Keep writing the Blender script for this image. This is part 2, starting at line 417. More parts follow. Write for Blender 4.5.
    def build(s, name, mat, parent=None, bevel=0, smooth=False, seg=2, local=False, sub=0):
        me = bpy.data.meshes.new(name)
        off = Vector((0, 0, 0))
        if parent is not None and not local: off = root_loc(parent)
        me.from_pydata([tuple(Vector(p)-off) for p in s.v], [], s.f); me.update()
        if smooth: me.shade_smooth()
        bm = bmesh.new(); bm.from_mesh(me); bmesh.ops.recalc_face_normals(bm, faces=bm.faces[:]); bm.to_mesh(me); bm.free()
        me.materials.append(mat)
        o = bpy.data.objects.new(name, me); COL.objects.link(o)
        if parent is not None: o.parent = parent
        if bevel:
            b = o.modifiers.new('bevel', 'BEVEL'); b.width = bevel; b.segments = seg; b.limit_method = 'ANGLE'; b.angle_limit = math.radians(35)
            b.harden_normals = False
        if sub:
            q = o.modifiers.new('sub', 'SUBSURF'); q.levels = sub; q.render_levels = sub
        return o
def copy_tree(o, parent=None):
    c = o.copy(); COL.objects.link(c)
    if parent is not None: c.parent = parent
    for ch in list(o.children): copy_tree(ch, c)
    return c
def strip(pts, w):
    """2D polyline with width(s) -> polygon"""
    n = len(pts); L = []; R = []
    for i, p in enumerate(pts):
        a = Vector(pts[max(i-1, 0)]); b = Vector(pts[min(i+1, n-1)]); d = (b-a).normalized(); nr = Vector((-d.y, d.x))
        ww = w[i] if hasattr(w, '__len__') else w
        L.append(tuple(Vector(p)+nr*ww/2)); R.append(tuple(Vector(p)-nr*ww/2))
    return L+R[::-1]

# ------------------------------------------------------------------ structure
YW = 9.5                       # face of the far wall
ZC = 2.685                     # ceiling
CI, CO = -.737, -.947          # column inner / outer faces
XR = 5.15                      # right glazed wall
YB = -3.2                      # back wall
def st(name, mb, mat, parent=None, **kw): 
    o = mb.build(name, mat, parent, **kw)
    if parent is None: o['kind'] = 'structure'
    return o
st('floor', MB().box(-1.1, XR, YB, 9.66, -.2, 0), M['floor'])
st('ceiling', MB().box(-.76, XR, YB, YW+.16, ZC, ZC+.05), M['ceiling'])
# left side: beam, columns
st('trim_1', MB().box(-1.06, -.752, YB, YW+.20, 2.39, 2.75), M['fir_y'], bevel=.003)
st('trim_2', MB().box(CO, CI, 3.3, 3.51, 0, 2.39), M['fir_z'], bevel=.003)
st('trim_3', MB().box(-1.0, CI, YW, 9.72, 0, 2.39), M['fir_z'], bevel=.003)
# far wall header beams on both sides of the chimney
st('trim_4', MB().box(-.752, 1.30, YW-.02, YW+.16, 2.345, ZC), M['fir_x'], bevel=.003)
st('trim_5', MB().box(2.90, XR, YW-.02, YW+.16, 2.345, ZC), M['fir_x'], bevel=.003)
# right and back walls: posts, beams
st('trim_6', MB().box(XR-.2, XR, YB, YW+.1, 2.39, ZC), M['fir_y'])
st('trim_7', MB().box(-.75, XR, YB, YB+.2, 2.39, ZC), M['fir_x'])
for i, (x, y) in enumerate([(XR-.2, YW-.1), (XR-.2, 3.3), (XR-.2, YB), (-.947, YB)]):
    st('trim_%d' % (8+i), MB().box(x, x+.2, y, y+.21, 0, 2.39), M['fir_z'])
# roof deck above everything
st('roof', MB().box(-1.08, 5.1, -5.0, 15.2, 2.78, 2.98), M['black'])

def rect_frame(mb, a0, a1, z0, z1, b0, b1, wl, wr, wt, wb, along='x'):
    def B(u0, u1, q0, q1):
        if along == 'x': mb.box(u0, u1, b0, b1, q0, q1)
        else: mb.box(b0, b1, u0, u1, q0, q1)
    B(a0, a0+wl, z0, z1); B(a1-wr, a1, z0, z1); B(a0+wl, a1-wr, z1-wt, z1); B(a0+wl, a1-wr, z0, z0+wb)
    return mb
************
Extract all of the data above and output it character for character.

Keep writing the Blender script for this image. This is part 2, starting at line 417. More parts follow. Write for Blender 4.5.
    def build(s, name, mat, parent=None, bevel=0, smooth=False, seg=2, local=False, sub=0):
        me = bpy.data.meshes.new(name)
        off = Vector((0, 0, 0))
        if parent is not None and not local: off = root_loc(parent)
        me.from_pydata([tuple(Vector(p)-off) for p in s.v], [], s.f); me.update()
        if smooth: me.shade_smooth()
        bm = bmesh.new(); bm.from_mesh(me); bmesh.ops.recalc_face_normals(bm, faces=bm.faces[:]); bm.to_mesh(me); bm.free()
        me.materials.append(mat)
        o = bpy.data.objects.new(name, me); COL.objects.link(o)
        if parent is not None: o.parent = parent
        if bevel:
            b = o.modifiers.new('bevel', 'BEVEL'); b.width = bevel; b.segments = seg; b.limit_method = 'ANGLE'; b.angle_limit = math.radians(35)
            b.harden_normals = False
        if sub:
            q = o.modifiers.new('sub', 'SUBSURF'); q.levels = sub; q.render_levels = sub
        return o
def copy_tree(o, parent=None):
    c = o.copy(); COL.objects.link(c)
    if parent is not None: c.parent = parent
    for ch in list(o.children): copy_tree(ch, c)
    return c
def strip(pts, w):
    """2D polyline with width(s) -> polygon"""
    n = len(pts); L = []; R = []
    for i, p in enumerate(pts):
        a = Vector(pts[max(i-1, 0)]); b = Vector(pts[min(i+1, n-1)]); d = (b-a).normalized(); nr = Vector((-d.y, d.x))
        ww = w[i] if hasattr(w, '__len__') else w
        L.append(tuple(Vector(p)+nr*ww/2)); R.append(tuple(Vector(p)-nr*ww/2))
    return L+R[::-1]

# ------------------------------------------------------------------ structure
YW = 9.5                       # face of the far wall
ZC = 2.685                     # ceiling
CI, CO = -.737, -.947          # column inner / outer faces
XR = 5.15                      # right glazed wall
YB = -3.2                      # back wall
def st(name, mb, mat, parent=None, **kw): 
    o = mb.build(name, mat, parent, **kw)
    if parent is None: o['kind'] = 'structure'
    return o
st('floor', MB().box(-1.1, XR, YB, 9.66, -.2, 0), M['floor'])
st('ceiling', MB().box(-.76, XR, YB, YW+.16, ZC, ZC+.05), M['ceiling'])
# left side: beam, columns
st('trim_1', MB().box(-1.06, -.752, YB, YW+.20, 2.39, 2.75), M['fir_y'], bevel=.003)
st('trim_2', MB().box(CO, CI, 3.3, 3.51, 0, 2.39), M['fir_z'], bevel=.003)
st('trim_3', MB().box(-1.0, CI, YW, 9.72, 0, 2.39), M['fir_z'], bevel=.003)
# far wall header beams on both sides of the chimney
st('trim_4', MB().box(-.752, 1.30, YW-.02, YW+.16, 2.345, ZC), M['fir_x'], bevel=.003)
st('trim_5', MB().box(2.90, XR, YW-.02, YW+.16, 2.345, ZC), M['fir_x'], bevel=.003)
# right and back walls: posts, beams
st('trim_6', MB().box(XR-.2, XR, YB, YW+.1, 2.39, ZC), M['fir_y'])
st('trim_7', MB().box(-.75, XR, YB, YB+.2, 2.39, ZC), M['fir_x'])
for i, (x, y) in enumerate([(XR-.2, YW-.1), (XR-.2, 3.3), (XR-.2, YB), (-.947, YB)]):
    st('trim_%d' % (8+i), MB().box(x, x+.2, y, y+.21, 0, 2.39), M['fir_z'])
# roof deck above everything
st('roof', MB().box(-1.08, 5.1, -5.0, 15.2, 2.78, 2.98), M['black'])

def rect_frame(mb, a0, a1, z0, z1, b0, b1, wl, wr, wt, wb, along='x'):
    def B(u0, u1, q0, q1):
        if along == 'x': mb.box(u0, u1, b0, b1, q0, q1)
        else: mb.box(b0, b1, u0, u1, q0, q1)
    B(a0, a0+wl, z0, z1); B(a1-wr, a1, z0, z1); B(a0+wl, a1-wr, z1-wt, z1); B(a0+wl, a1-wr, z0, z0+wb)
    return mb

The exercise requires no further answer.